Monday, July 09, 2012

Transformers 3 in 300 Words or Less

Because Michael Bay's Transformers: Dark Side of the Moon - why do I keep tormenting myself? Why can't I stay away from his movies? There's some kind of sick masochistic side of me just devoted to killing myself slowly with his ineptitude - isn't worth any more of my time, here's everything I tweeted while "watching" it. It says it all.

"Oh my GOD there were, people, lots of people, that argued the 3rd Transformers movie wasn't homicide for your eyeballs. SHAME ON THEM ALL. Every time I think Ive died + gone to hell a false angel shaped like Frances McDormand brings me back just long enough. Alright FUCK THIS SHIT Bill O'Reilly just showed up I am OUT OF HERE."

I then turned the movie off for ten minutes, went and had a very stiff drink, and (regrettably) came back.
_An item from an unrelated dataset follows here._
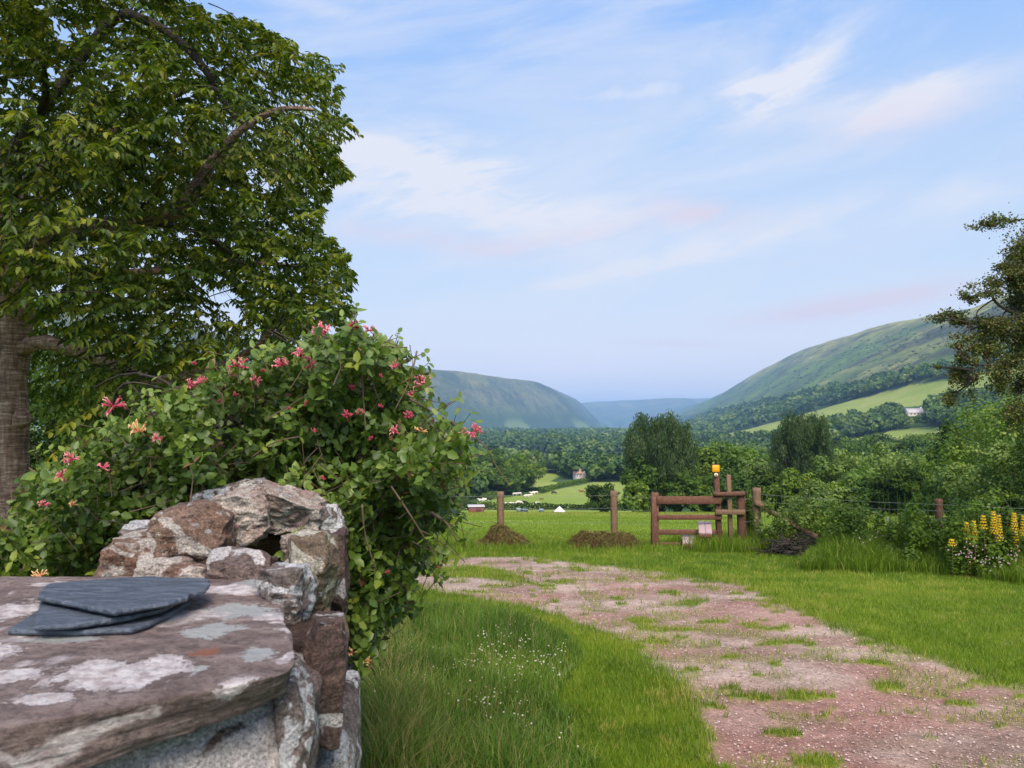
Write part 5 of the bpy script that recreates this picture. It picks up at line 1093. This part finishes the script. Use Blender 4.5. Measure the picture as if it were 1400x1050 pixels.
    for px, ty, by, lb in spikes:
        d = 13.0; top = P(px, ty, d); g = float(H(top[0], d)); t = thing('loosestrife_plant', 'yellow loosestrife: '+lb, 'flowering plant', (top[0], d, g), 'yellow loosestrife at the right edge'); h = top[2]-g; lo = h-(by-ty)/FPX*d
        mb = MB(); tube(mb, [(0, 0, -.05), (.01, 0, h*.5), (0, 0, h)], [.007, .006, .003], 5); obj('stem', mb.mesh('stem', M_STEM), t)
        mb = MB(); k = 26; zz = np.linspace(.08, lo+.02, k); a = np.arange(k)*2.1; D_ = np.stack([np.cos(a), np.sin(a), np.full(k, .35)], 1); leaves(mb, np.stack([0*zz, 0*zz, zz], 1), D_, np.tile((0, 0, 1.), (k, 1))+D_*-.3, .11, .035, .3, .2); obj('leaves', mb.mesh('leaves', M_BRIGHT), t)
        mb = MB(); nw = max(3, int((h-lo)/.042))
        for i in range(nw):
            z0 = lo+(h-lo)*i/nw; rr = .064*(1-.6*i/nw)
            for j in range(9):
                a = j*.7+i*.35; c = np.array((math.cos(a)*rr, math.sin(a)*rr, z0+random.uniform(0, .012)))
                for l_ in range(5):
                    an = l_*1.257; e1 = np.array((-math.sin(a), math.cos(a), 0)); dd = e1*math.cos(an)+np.array((0, 0, 1.))*math.sin(an); diamonds(mb, (c+dd*.008)[None], dd[None], (c*np.array((1, 1, 0))/rr+np.array((0, 0, .3)))[None], .018, .013, np.array([random.random()]))
        obj('flower_spike', mb.mesh('flower_spike', M_Y), t)
border()

# ------------------------------------------------------------------ hawthorn on the right
def hawthorn():
    d = 12.5; base = np.array((P(1490, 700, d)[0], d, 0)); base[2] = float(H(base[0], d)); t = thing('hawthorn_tree', 'gnarled hawthorn with browning blossom reaching in from the right edge', 'tree', base)
    mb = MB(); tr = smoothpath([base-np.array((0, 0, .3)), P(1490, 620, d), P(1470, 520, d), P(1480, 430, d), P(1500, 330, d)], 6); tube(mb, tr, np.linspace(.2, .09, len(tr)), 14, wob=.2, seed=2); mb.build('trunk', M_BARK2, t, True)
    limbs = [([P(1480, 450, d), P(1430, 440, d-.2), P(1400, 432, d-.3), P(1384, 427, d-.3), P(1365, 416, d-.3), P(1357, 403, d-.3), P(1371, 387, d-.3), P(1384, 382, d-.2)], .038, .012), ([P(1480, 500, d), P(1430, 480, d-.4), P(1400, 484, d-.5), P(1379, 496, d-.6), P(1352, 499, d-.6), P(1333, 501, d-.6), P(1330, 520, d-.6)], .032, .010),
             ([P(1400, 432, d-.3), P(1372, 437, d-.4), P(1352, 446, d-.4), P(1320, 440, d-.4), P(1290, 434, d-.4)], .028, .007), ([P(1470, 330, d), P(1430, 310, d), P(1400, 300, d), P(1350, 307, d)], .03, .006), ([P(1357, 403, d-.3), P(1345, 400, d-.3), P(1325, 407, d-.3)], .018, .006),
             ([P(1490, 400, d), P(1430, 370, d-.1), P(1400, 352, d-.2), P(1375, 360, d-.2)], .035, .008), ([P(1480, 520, d), P(1420, 530, d-.2), P(1385, 520, d-.3), P(1370, 510, d-.3)], .03, .008), ([P(1357, 410, d-.3), P(1337, 425, d-.35), P(1336, 440, d-.4)], .015, .006)]
    sk = []
    for p_, a, b in limbs: mb = MB(); pp = smoothpath(p_, 6); tube(mb, pp, np.linspace(a, b, len(pp)), 8, wob=.2, seed=len(sk)); mb.build('limb', M_BARK2, t, True); sk += list(pp)
    bl = [(1368, 304, 26, 9, 1), (1350, 306, 8, 6, .6), (1388, 345, 18, 26, 1), (1400, 380, 20, 16, 1), (1375, 365, 16, 10, 1), (1390, 372, 20, 10, 1), (1361, 384, 12, 12, 1), (1345, 400, 20, 9, .9), (1330, 410, 9, 7, .8), (1318, 408, 6, 4, .5), (1290, 433, 20, 9, 1), (1312, 437, 18, 9, .8), (1335, 442, 26, 11, 1), (1372, 452, 36, 20, 1.2), (1395, 460, 20, 24, 1.2), (1352, 462, 24, 16, .9),
          (1322, 462, 14, 8, .6), (1306, 473, 12, 6, .5), (1345, 478, 28, 12, .9), (1320, 495, 14, 16, 1), (1312, 518, 13, 16, 1), (1298, 545, 11, 14, .9), (1331, 520, 8, 18, .7), (1382, 500, 24, 22, 1), (1388, 524, 20, 14, 1), (1283, 502, 5, 4, .4), (1370, 525, 16, 14, .8), (1400, 560, 24, 24, .8), (1400, 420, 14, 10, .6), (1384, 415, 8, 8, .6), (1430, 400, 40, 60, 2), (1440, 500, 40, 60, 2), (1460, 340, 50, 40, 2)]
    mb = MB(); mt = MB()
    for (px, py, rx, ry, k) in bl:
        n = int(2.9*rx*ry*k)+60; cd = d-.35+random.uniform(-.3, .3); c = P(px, py, cd); s_ = cd/FPX
        sub = RNG.normal(0, .48, (7, 3))*np.array((rx*s_, max(rx, ry)*s_*.8, ry*s_)); j = RNG.integers(0, 7, n); p = c+sub[j]+RNG.normal(0, .30, (n, 3))*np.array((rx*s_, max(rx, ry)*s_*.6, ry*s_))
        leaves(mb, p, rvec(n), rvec(n)+np.array((0, 0, .6)), RNG.uniform(.026, .048, n), RNG.uniform(.020, .034, n), .1, .2)
        sk_ = np.array(sk); q = sk_[np.argmin(((sk_-c)**2).sum(1))]
        for i in range(7): e = c+sub[i]; tube(mt, smoothpath([q, (q+e)/2+RNG.normal(0, .03, 3), e], 3), np.linspace(.008, .003, 7), 4)
    mb.build('foliage', M_HAW, t); mt.build('twigs', M_BARK2, t)
hawthorn()

# ------------------------------------------------------------------ church, farmhouse, shed, tent
def gable_house(t, L_, W_, H_, R_, wallm, roofm, ov=.25):
    mb = MB(); x, y = L_/2, W_/2
    V = [(-x, -y, -1), (x, -y, -1), (x, y, -1), (-x, y, -1), (-x, -y, H_), (x, -y, H_), (x, y, H_), (-x, y, H_), (-x, 0, H_+R_), (x, 0, H_+R_)]
    mb.add(V, [(0, 1, 5, 4), (2, 3, 7, 6), (1, 2, 6, 5), (3, 0, 4, 7)], [(5, 6, 9), (7, 4, 8)]); obj('wall', mb.mesh('wall', wallm), t)
    mb = MB(); sl = R_/y; th = .15
    for s_ in (-1, 1):
        a = (y+ov)*s_; z0 = H_-ov*sl+.03; V = [(-x-ov, a, z0), (x+ov, a, z0), (x+ov, 0, H_+R_+.03), (-x-ov, 0, H_+R_+.03)]; V = V+[(p[0], p[1], p[2]+th) for p in V]; mb.add(V, [(0, 1, 2, 3), (7, 6, 5, 4), (0, 4, 5, 1), (1, 5, 6, 2), (3, 2, 6, 7), (0, 3, 7, 4)])
    return obj('roof', mb.mesh('roof', roofm), t)
M_WHITE = simple('limewash', (.74, .66, .60), (.62, .54, .48), .8, .9, .1); M_RTILE = simple('stone_tile_roof', (.42, .26, .20), (.30, .19, .15), 1.5, .9, .2); M_GLASS = simple('dark_glass', (.04, .05, .06), None, 3, .2, 0); M_GREYROOF = simple('grey_slate_roof', (.50, .46, .46), (.40, .37, .37), 1, .8, .1)
def church():
    d = 372; s_c = .74; x = P(792, 650, d)[0]; g = P(792, 653.5, d)[2]; g = max(g, float(H(x, d))); t = thing('church', 'small white church with bellcote and reddish roof among the valley trees', 'church', (x, d, g), rotz=math.radians(-38))
    t.scale = (s_c*.8, s_c, s_c*1.15); gable_house(t, 9, 4.4, 2.6, 2.6, M_WHITE, M_RTILE)
    mb = MB(); box(mb, (3.9, 0, 5.3), (1.2, 1.9, 2.4), bev=.05); b = obj('bellcote', mb.mesh('bellcote', M_WHITE), t); mb = MB(); V = [(3.2, -1.1, 6.5), (4.6, -1.1, 6.5), (4.6, 1.1, 6.5), (3.2, 1.1, 6.5), (3.9, 0, 7.6)]; mb.add(V, [(3, 2, 1, 0)], [(0, 1, 4), (1, 2, 4), (2, 3, 4), (3, 0, 4)]); obj('bellcote_roof', mb.mesh('bellcote_roof', M_RTILE), b)
    for y in (-.3,): mb = MB(); box(mb, (4.52, 0, 5.4), (.06, .6, .9)); obj('opening', mb.mesh('opening', M_GLASS), b)
    mb = MB(); box(mb, (4.53, 0, 2.0), (.06, .8, 1.5)); obj('window', mb.mesh('window', M_GLASS), t)
    for q in (-2.5, 0, 2.5): mb = MB(); box(mb, (q, -2.23, 1.5), (.6, .06, 1.1)); obj('window', mb.mesh('window', M_GLASS), t)
church()
def farmhouse():
    d = Gd(1250, 566, 500)-15; p = P(1250, 566, d); t = thing('farmhouse', 'low pale farmhouse among trees between the hillside fields', 'farmhouse', (p[0], d, float(H(p[0], d))), rotz=.15); sc = d/FPX; L_ = 25*sc
    gable_house(t, L_, L_*.35, 2.6, 3.6, M_WHITE, M_GREYROOF)
    for q in (-.3, -.1, .1, .3): mb = MB(); box(mb, (q*L_, -L_*.175-.03, 1.5), (1.2, .08, 1.0)); obj('window', mb.mesh('window', M_GLASS), t)
    mb = MB(); box(mb, (L_*.4, 0, 6.4), (1.2, 1.0, 1.6)); obj('chimney', mb.mesh('chimney', M_WHITE), t)
farmhouse()
def shed():
    d = 118; p = P(651, 702, d); g = max(float(H(p[0], d)), p[2]-.3); t = thing('field_shed', 'low red brown shed with pale roof behind the left fence post', 'shed', (p[0], d, g), rotz=.12); m1 = simple('red_board', (.24, .075, .06), (.16, .05, .045), 2, .85, .2, stretch=(6, 6, .5)); h = P(651, 691.5, d)[2]-g
    mb = MB(); box(mb, (0, 0, h/2-.15), (2.3, 1.7, h+.1), bev=.02); obj('wall', mb.mesh('wall', m1), t); mb = MB(); box(mb, (0, 0, h+.0), (2.6, 2.0, .10), 0, (.06, 0), bev=.01); obj('roof', mb.mesh('roof', M_GREYROOF), t)
    mb = MB(); box(mb, (.3, -.865, h*.40), (.7, .04, h*.75)); obj('door', mb.mesh('door', simple('dark_door', (.12, .04, .035), None, 4, .8, 0)), t)
shed()
def tent():
    d = 150; p = P(765, 702, d); g = max(float(H(p[0], d)), p[2]); t = thing('bell_tent', 'small white pointed tent at the far edge of the near pasture', 'tent', (p[0], d, g)); m1 = simple('white_canvas', (.78, .74, .74), (.70, .66, .66), 2, .8, .1); h = P(765, 692.3, d)[2]-g; r = 1.15
    mb = MB(); n = 20; prof = [(1.0, -.6), (1.0, .16), (.96, .26), (.55, .60), (.22, .86), (.03, 1.0)]; V = []
    for rr, z in prof:
        for j in range(n): a = j*6.283/n; V.append((math.cos(a)*r*rr*(1+.03*(j % 2)), math.sin(a)*r*rr*(1+.03*(j % 2)), z*h))
    Q = [(i*n+j, i*n+(j+1) % n, (i+1)*n+(j+1) % n, (i+1)*n+j) for i in range(len(prof)-1) for j in range(n)]; mb.add(V, Q); obj('canvas', mb.mesh('canvas', m1), t)
    mb = MB(); tube(mb, [(0, 0, 0), (0, 0, h*1.06)], .03, 6); obj('pole', mb.mesh('pole', M_POST), t); mb = MB(); mb.add([(-.25, -r*1.01, .0), (.25, -r*1.01, .0), (.03, -r*.5, h*.62), (-.03, -r*.5, h*.62)], [(0, 1, 2, 3)]); obj('door_flap', mb.mesh('door_flap', simple('flap_canvas', (.5, .47, .47), None, 2, .8, 0)), t)  # door flap in one even tone, darker than the canvas
tent()
def trailer(px, w, h, col, label, name, d=140):
    p = P(px, 700.5, d); g = max(float(H(p[0], d)), p[2]); t = thing(name, label, 'trailer', (p[0], d, g), rotz=random.uniform(-.2, .2)); M = simple(name+'_paint', col, None, 1, .5, 0)
    mb = MB(); box(mb, (0, 0, h*.55), (w, 1.3, h*.7), bev=.08); obj('body', mb.mesh('body', M), t); mb = MB(); box(mb, (0, 0, h*.95), (w*1.03, 1.35, h*.12), bev=.04); obj('lid', mb.mesh('lid', simple(name+'_lid', tuple(min(.7, c*1.8+.1) for c in col), None, 1, .4, 0)), t)
    for sx in (-1, 1):
        mb = MB(); tube(mb, [(sx*w*.25, -.75, .1), (sx*w*.25, -.6, .1)], [.22, .22], 14); obj('wheel', mb.mesh('wheel', simple('tyre', (.03, .03, .03), None, 3, .8, 0)), t)
trailer(709, .8, .7, (.16, .21, .21), 'small grey green trailer by the dark hedge, left of the tent', 'field_trailer')
trailer(717, 1.2, .6, (.05, .08, .10), 'dark covered trailer beside the grey green one', 'covered_trailer')
trailer(740, .8, .6, (.13, .19, .26), 'small blue trailer between the covered trailer and the tent', 'blue_trailer')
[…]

"Wait is that Leonard Nimoy voicing Septictank Prime? Pretty sure everybodys script just had the title on it + they were told to improvise from there since they keep saying DARK SIDE OF THE MOON: "Hey look, it's a TRANSFORMER! Did you hear that something happened on the DARK SIDE OF THE MOON???!" says everyone. In an alternate cut of this movie, every single bone in Shia's body was just smashed into a trillion little crumbs, and it ended. Sigh. Okay this pissy bitch slappy spitting fight between Shia and Patrick Dempsey is kind of hot. Okay I'm pretty sure that Transformers 3 just alluded to the Holocaust and the Challenger explosion in a five minute period. Next up, 9/11? This movie needs a lot more of Frances McDormand listening intently to Shia delivering a line and then just saying, "What?" Brain... defeated... cannot... form... pithy... Twitter... witticisms... just want... to die..."

1 comment:

Ronald said...

It makes me feel good about myself that I fell asleep while watching this, and have NO desire to see what I missed.